** START **

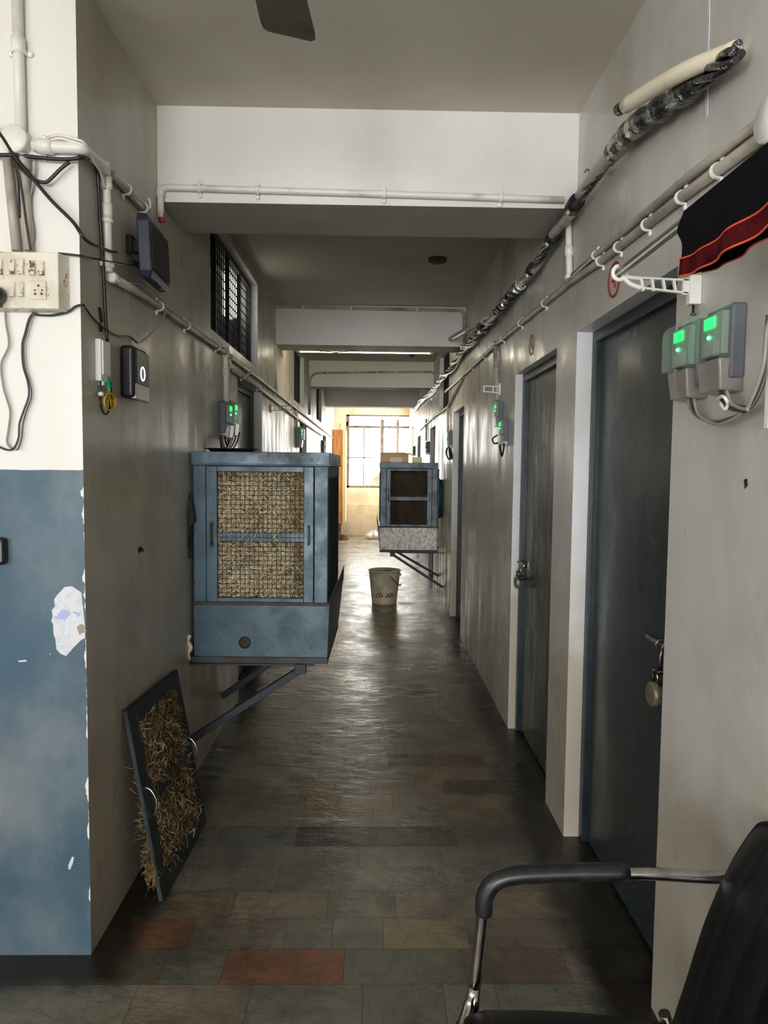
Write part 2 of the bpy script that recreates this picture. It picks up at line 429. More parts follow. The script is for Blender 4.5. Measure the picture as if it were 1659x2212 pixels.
# pillar end of the partition that faces the camera
m = MB(); m.add([(-3.2,YP,0),(XL,YP,0),(XL,YP,HC+.1),(-3.2,YP,HC+.1)], [(0,1,2,3)])
m.mi = 1; m.add([(XL,YP,0),(XL,YP+.2,0),(XL,YP+.2,HC+.1),(XL,YP,HC+.1)], [(0,1,2,3)])
m.mi = 0; m.add([(-3.2,YP+.2,0),(XL,YP+.2,0),(XL,YP+.2,HC+.1),(-3.2,YP+.2,HC+.1)], [(0,1,2,3)])
o = m.build('wall_front', [m_pillar, m_wall_l]); struct(o, 'white and blue painted pillar wall holding the switchboard', 'wall')
def blob(cx, cz, rx, rz, n, seed, k=.22):
    rnd = random.Random(seed); q = []
    for i in range(n):
        a = 2*math.pi*i/n; r = 1+rnd.uniform(-k, k)
        q.append((cx+rx*r*math.cos(a), cz+rz*r*math.sin(a)))
    return q
def patch(px, name, mat, th, parent):   # flaked patch traced on the pillar face, px in picture pixels
    q = [S(a, b) for a, b in px]
    return MB().prism([V((min(p.x, XL-.0005), YP+.0005, p.z)) for p in q], (0,-th,0)).build(name, mat, parent)
patch([(140,1268),(156,1266),(176,1280),(180,1318),(183,1345),(184,1378),(176,1382),(160,1398),(143,1417),(131,1412),(122,1402),(120,1380),(116,1370),(115,1348),(111,1342),(114,1330),(112,1318),(119,1310),(117,1295),(124,1285)], 'flaked_patch', m_putty, .0016, o)
patch([(140,1270),(155,1268),(158,1276),(143,1284),(140,1300),(138,1316),(152,1322),(153,1335),(150,1358),(146,1376),(139,1370),(143,1345),(136,1338),(118,1336),(113,1322),(126,1316),(128,1300),(130,1284)], 'putty_streak', m_lav, .0022, o)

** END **

_What is asked_
The data above should be repeated exactly, minus any pictures.

_Solution for this exercise_
Write part 2 of the bpy script that recreates this picture. It picks up at line 429. More parts follow. The script is for Blender 4.5. Measure the picture as if it were 1659x2212 pixels.
# pillar end of the partition that faces the camera
m = MB(); m.add([(-3.2,YP,0),(XL,YP,0),(XL,YP,HC+.1),(-3.2,YP,HC+.1)], [(0,1,2,3)])
m.mi = 1; m.add([(XL,YP,0),(XL,YP+.2,0),(XL,YP+.2,HC+.1),(XL,YP,HC+.1)], [(0,1,2,3)])
m.mi = 0; m.add([(-3.2,YP+.2,0),(XL,YP+.2,0),(XL,YP+.2,HC+.1),(-3.2,YP+.2,HC+.1)], [(0,1,2,3)])
o = m.build('wall_front', [m_pillar, m_wall_l]); struct(o, 'white and blue painted pillar wall holding the switchboard', 'wall')
def blob(cx, cz, rx, rz, n, seed, k=.22):
    rnd = random.Random(seed); q = []
    for i in range(n):
        a = 2*math.pi*i/n; r = 1+rnd.uniform(-k, k)
        q.append((cx+rx*r*math.cos(a), cz+rz*r*math.sin(a)))
    return q
def patch(px, name, mat, th, parent):   # flaked patch traced on the pillar face, px in picture pixels
    q = [S(a, b) for a, b in px]
    return MB().prism([V((min(p.x, XL-.0005), YP+.0005, p.z)) for p in q], (0,-th,0)).build(name, mat, parent)
patch([(140,1268),(156,1266),(176,1280),(180,1318),(183,1345),(184,1378),(176,1382),(160,1398),(143,1417),(131,1412),(122,1402),(120,1380),(116,1370),(115,1348),(111,1342),(114,1330),(112,1318),(119,1310),(117,1295),(124,1285)], 'flaked_patch', m_putty, .0016, o)
patch([(140,1270),(155,1268),(158,1276),(143,1284),(140,1300),(138,1316),(152,1322),(153,1335),(150,1358),(146,1376),(139,1370),(143,1345),(136,1338),(118,1336),(113,1322),(126,1316),(128,1300),(130,1284)], 'putty_streak', m_lav, .0022, o)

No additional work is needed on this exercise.